* **Set exercise**: Only the lines from the start up to and including the line containing "(.20, .20, .195), .35))" should be repeated, word for word.

━━━━━━━━

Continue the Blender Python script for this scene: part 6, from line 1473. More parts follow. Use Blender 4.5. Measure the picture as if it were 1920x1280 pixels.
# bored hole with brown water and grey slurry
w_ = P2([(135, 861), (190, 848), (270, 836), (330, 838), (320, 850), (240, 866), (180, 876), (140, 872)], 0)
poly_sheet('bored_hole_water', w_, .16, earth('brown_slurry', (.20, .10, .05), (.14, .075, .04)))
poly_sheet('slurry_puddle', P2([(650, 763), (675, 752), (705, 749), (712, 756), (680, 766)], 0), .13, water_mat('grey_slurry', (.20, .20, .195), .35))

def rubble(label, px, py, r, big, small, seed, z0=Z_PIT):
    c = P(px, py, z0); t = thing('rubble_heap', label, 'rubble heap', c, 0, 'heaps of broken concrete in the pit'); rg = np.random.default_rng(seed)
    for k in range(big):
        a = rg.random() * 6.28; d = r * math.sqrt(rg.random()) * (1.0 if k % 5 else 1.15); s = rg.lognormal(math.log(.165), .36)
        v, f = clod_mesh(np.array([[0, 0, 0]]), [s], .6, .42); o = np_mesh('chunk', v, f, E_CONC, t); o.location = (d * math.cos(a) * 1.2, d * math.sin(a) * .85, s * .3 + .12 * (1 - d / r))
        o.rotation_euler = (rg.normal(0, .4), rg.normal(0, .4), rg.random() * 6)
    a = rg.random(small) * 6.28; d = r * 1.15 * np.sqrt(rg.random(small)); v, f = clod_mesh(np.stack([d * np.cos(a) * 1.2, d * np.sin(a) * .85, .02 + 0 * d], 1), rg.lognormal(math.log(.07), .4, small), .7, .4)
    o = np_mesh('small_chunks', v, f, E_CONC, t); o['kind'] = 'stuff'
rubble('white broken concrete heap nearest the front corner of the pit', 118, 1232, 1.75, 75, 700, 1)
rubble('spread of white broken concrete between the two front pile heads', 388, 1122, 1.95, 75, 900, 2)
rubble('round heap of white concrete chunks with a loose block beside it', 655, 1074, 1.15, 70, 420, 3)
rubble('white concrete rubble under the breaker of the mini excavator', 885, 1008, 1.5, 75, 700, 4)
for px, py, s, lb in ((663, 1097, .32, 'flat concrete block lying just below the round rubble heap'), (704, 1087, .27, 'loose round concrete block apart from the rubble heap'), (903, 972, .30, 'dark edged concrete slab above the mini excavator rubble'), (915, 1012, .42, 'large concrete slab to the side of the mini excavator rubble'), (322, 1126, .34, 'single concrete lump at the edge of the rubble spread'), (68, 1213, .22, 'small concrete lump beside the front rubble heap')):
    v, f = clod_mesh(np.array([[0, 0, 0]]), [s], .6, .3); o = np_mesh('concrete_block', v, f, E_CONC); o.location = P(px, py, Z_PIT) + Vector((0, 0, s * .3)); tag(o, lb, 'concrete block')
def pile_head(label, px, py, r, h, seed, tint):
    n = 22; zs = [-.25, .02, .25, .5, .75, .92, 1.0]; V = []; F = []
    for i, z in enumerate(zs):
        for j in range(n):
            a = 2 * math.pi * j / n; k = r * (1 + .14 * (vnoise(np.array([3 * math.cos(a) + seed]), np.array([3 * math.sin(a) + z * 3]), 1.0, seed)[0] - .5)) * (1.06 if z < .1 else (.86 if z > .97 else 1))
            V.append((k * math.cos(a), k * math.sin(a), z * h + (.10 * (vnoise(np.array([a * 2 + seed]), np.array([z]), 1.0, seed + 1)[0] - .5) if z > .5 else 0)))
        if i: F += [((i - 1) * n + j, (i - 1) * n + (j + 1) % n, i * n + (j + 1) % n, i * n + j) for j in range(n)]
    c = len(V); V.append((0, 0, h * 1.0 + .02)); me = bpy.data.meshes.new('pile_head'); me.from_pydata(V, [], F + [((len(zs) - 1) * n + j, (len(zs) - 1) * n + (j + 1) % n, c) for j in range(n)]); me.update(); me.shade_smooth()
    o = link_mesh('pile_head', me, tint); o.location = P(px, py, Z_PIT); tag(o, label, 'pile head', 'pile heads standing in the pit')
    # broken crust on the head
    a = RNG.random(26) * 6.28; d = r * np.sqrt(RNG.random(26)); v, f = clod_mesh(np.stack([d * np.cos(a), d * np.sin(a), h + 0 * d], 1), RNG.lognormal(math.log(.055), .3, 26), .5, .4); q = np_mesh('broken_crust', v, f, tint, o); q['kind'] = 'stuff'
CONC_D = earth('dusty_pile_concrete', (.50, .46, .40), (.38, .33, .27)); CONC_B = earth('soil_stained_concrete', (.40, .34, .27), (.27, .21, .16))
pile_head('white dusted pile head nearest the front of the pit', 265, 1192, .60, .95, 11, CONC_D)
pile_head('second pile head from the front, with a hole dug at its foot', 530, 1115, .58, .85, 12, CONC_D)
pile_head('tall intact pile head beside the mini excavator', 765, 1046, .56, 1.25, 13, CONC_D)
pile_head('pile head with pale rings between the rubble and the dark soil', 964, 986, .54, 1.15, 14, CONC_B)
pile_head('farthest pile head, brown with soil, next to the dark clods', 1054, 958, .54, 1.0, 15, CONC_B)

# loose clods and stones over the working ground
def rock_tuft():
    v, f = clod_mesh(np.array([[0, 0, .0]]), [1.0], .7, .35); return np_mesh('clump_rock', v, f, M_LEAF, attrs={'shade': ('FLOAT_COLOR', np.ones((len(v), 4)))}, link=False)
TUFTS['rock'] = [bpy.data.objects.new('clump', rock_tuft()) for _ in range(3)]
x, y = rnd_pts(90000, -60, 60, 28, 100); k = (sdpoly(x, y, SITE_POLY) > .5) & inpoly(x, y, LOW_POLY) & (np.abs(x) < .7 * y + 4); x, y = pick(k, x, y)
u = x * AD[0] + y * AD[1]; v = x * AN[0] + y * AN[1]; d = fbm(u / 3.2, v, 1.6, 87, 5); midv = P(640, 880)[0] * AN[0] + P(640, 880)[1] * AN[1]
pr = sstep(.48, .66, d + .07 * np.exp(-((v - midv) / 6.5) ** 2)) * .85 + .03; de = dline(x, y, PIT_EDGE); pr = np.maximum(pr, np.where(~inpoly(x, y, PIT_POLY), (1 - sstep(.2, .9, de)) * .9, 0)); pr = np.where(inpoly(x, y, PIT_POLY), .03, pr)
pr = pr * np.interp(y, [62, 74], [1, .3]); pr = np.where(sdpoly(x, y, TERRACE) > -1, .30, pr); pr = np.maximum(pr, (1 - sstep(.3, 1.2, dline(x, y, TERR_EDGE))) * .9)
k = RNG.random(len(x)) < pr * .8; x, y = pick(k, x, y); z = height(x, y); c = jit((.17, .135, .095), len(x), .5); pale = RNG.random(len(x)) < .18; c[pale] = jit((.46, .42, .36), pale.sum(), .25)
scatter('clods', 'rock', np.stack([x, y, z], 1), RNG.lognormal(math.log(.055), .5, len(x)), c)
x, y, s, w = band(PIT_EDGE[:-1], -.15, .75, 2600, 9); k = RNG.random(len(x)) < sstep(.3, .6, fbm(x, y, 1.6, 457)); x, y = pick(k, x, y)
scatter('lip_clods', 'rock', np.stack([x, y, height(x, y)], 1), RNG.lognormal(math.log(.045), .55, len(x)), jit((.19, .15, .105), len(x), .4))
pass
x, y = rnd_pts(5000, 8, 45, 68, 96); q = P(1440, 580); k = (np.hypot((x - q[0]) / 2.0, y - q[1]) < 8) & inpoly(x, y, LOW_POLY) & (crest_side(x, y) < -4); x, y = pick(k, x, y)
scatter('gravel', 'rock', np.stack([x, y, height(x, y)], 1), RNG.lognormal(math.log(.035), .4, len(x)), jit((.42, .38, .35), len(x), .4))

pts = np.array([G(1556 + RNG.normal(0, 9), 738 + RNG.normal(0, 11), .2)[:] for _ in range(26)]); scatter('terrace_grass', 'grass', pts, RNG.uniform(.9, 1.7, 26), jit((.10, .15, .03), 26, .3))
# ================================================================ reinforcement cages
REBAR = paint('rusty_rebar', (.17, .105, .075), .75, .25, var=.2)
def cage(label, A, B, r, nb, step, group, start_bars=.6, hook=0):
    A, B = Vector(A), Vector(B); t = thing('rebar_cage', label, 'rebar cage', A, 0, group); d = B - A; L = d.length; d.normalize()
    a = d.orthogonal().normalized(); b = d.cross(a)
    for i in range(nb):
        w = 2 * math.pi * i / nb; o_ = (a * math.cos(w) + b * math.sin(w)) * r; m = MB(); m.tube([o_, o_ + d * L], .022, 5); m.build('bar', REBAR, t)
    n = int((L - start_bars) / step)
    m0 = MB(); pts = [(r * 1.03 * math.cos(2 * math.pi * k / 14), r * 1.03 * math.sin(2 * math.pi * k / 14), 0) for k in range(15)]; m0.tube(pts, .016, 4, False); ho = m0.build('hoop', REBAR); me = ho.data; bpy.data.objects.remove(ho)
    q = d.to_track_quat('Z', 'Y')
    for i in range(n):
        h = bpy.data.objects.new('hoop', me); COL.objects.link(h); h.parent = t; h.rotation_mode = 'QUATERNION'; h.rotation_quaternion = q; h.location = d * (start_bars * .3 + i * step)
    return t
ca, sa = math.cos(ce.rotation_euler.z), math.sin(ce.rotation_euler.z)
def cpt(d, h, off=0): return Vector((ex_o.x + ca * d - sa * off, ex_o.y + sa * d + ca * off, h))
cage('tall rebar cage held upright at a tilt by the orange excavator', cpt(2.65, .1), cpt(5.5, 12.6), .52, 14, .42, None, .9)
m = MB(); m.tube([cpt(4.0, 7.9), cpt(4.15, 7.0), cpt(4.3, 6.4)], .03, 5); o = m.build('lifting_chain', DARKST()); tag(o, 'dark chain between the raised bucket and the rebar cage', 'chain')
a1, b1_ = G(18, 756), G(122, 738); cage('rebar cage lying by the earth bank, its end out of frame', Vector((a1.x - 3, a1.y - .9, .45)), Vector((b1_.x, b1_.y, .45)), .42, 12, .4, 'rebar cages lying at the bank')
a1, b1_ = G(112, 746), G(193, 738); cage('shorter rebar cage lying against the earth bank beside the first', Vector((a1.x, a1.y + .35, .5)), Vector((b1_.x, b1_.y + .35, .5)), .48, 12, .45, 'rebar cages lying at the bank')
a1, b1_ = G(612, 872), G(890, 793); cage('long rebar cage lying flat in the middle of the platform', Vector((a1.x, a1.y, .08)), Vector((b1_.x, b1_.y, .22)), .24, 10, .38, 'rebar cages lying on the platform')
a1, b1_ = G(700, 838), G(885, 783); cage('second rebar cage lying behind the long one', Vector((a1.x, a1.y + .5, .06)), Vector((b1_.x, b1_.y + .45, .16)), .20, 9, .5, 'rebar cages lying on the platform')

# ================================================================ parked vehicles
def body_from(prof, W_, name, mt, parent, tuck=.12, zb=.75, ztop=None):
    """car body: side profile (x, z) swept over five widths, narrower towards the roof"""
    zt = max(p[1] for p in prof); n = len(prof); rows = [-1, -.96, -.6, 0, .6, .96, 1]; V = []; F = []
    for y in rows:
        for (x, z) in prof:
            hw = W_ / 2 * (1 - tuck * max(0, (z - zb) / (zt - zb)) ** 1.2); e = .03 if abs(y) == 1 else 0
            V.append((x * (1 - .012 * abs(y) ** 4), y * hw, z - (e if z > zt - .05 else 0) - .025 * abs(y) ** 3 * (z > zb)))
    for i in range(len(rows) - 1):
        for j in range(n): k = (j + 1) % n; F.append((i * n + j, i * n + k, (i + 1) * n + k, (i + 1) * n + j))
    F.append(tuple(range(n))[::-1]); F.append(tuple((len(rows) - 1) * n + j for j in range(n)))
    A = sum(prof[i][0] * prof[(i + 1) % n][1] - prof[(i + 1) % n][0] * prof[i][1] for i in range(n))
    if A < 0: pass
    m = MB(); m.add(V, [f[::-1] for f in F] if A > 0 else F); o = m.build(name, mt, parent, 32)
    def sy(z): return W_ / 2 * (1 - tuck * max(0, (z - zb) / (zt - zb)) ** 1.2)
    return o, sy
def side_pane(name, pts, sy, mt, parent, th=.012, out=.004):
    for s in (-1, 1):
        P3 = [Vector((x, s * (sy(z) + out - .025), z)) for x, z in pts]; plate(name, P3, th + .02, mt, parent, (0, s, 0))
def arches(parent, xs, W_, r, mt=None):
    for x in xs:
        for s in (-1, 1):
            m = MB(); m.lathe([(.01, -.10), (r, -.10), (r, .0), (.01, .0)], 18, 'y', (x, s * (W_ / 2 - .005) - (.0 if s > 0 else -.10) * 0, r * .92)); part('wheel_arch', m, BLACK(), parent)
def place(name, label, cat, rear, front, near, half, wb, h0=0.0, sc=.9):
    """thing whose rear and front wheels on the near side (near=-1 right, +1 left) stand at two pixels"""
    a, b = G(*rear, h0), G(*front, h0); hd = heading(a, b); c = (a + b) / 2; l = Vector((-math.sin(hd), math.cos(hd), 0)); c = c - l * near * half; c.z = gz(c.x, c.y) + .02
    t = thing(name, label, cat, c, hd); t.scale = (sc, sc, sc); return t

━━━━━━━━

* **Solution**:
Continue the Blender Python script for this scene: part 6, from line 1473. More parts follow. Use Blender 4.5. Measure the picture as if it were 1920x1280 pixels.
# bored hole with brown water and grey slurry
w_ = P2([(135, 861), (190, 848), (270, 836), (330, 838), (320, 850), (240, 866), (180, 876), (140, 872)], 0)
poly_sheet('bored_hole_water', w_, .16, earth('brown_slurry', (.20, .10, .05), (.14, .075, .04)))
poly_sheet('slurry_puddle', P2([(650, 763), (675, 752), (705, 749), (712, 756), (680, 766)], 0), .13, water_mat('grey_slurry', (.20, .20, .195), .35))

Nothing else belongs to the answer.